-- Begin Material --

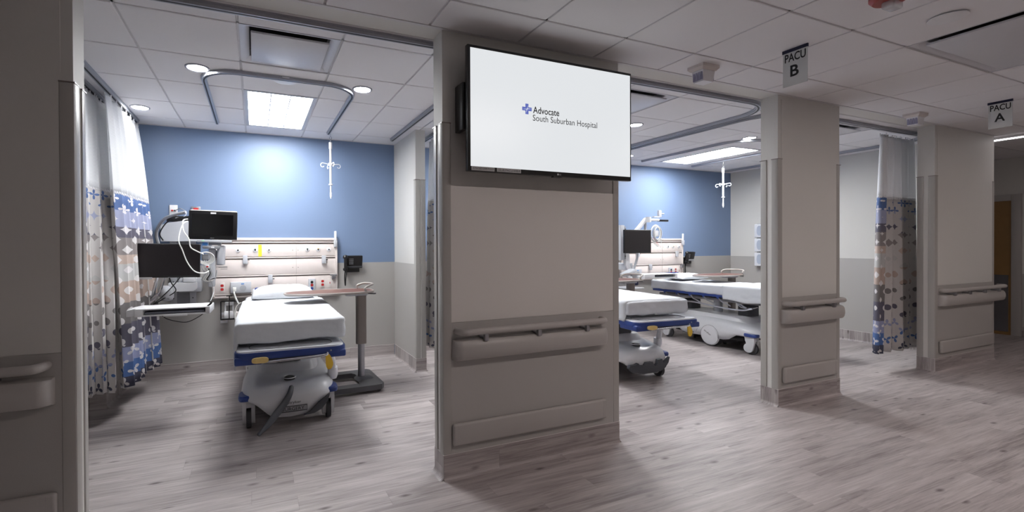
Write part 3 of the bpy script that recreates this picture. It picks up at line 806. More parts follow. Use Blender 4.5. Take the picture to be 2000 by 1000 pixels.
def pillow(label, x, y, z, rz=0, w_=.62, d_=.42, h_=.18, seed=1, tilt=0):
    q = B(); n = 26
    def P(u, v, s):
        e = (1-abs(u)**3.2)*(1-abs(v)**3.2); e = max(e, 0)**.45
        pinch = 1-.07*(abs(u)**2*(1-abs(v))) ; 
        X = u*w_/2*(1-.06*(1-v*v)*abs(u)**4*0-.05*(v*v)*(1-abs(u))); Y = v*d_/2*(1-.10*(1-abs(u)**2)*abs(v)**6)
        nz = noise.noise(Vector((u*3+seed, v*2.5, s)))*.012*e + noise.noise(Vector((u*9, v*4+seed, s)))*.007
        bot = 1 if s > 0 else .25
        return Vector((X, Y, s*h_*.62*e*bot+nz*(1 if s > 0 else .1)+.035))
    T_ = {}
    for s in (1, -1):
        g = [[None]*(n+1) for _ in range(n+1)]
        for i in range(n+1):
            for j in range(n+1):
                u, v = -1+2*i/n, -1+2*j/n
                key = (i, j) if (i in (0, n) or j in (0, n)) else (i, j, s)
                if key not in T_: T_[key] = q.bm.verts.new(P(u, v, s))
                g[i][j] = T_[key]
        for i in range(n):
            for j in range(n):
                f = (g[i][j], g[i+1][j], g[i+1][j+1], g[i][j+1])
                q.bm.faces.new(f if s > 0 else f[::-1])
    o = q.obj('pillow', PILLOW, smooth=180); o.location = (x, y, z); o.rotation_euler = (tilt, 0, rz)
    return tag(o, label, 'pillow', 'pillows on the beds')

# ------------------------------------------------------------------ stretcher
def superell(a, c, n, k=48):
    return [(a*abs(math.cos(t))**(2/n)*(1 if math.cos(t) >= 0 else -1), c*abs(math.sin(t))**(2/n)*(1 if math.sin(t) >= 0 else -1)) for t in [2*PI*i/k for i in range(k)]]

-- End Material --

Problem to work on ▸
Transcribe all the data word for word; the images stay out.

Reply ▸
Write part 3 of the bpy script that recreates this picture. It picks up at line 806. More parts follow. Use Blender 4.5. Take the picture to be 2000 by 1000 pixels.
def pillow(label, x, y, z, rz=0, w_=.62, d_=.42, h_=.18, seed=1, tilt=0):
    q = B(); n = 26
    def P(u, v, s):
        e = (1-abs(u)**3.2)*(1-abs(v)**3.2); e = max(e, 0)**.45
        pinch = 1-.07*(abs(u)**2*(1-abs(v))) ; 
        X = u*w_/2*(1-.06*(1-v*v)*abs(u)**4*0-.05*(v*v)*(1-abs(u))); Y = v*d_/2*(1-.10*(1-abs(u)**2)*abs(v)**6)
        nz = noise.noise(Vector((u*3+seed, v*2.5, s)))*.012*e + noise.noise(Vector((u*9, v*4+seed, s)))*.007
        bot = 1 if s > 0 else .25
        return Vector((X, Y, s*h_*.62*e*bot+nz*(1 if s > 0 else .1)+.035))
    T_ = {}
    for s in (1, -1):
        g = [[None]*(n+1) for _ in range(n+1)]
        for i in range(n+1):
            for j in range(n+1):
                u, v = -1+2*i/n, -1+2*j/n
                key = (i, j) if (i in (0, n) or j in (0, n)) else (i, j, s)
                if key not in T_: T_[key] = q.bm.verts.new(P(u, v, s))
                g[i][j] = T_[key]
        for i in range(n):
            for j in range(n):
                f = (g[i][j], g[i+1][j], g[i+1][j+1], g[i][j+1])
                q.bm.faces.new(f if s > 0 else f[::-1])
    o = q.obj('pillow', PILLOW, smooth=180); o.location = (x, y, z); o.rotation_euler = (tilt, 0, rz)
    return tag(o, label, 'pillow', 'pillows on the beds')

# ------------------------------------------------------------------ stretcher
def superell(a, c, n, k=48):
    return [(a*abs(math.cos(t))**(2/n)*(1 if math.cos(t) >= 0 else -1), c*abs(math.sin(t))**(2/n)*(1 if math.sin(t) >= 0 else -1)) for t in [2*PI*i/k for i in range(k)]]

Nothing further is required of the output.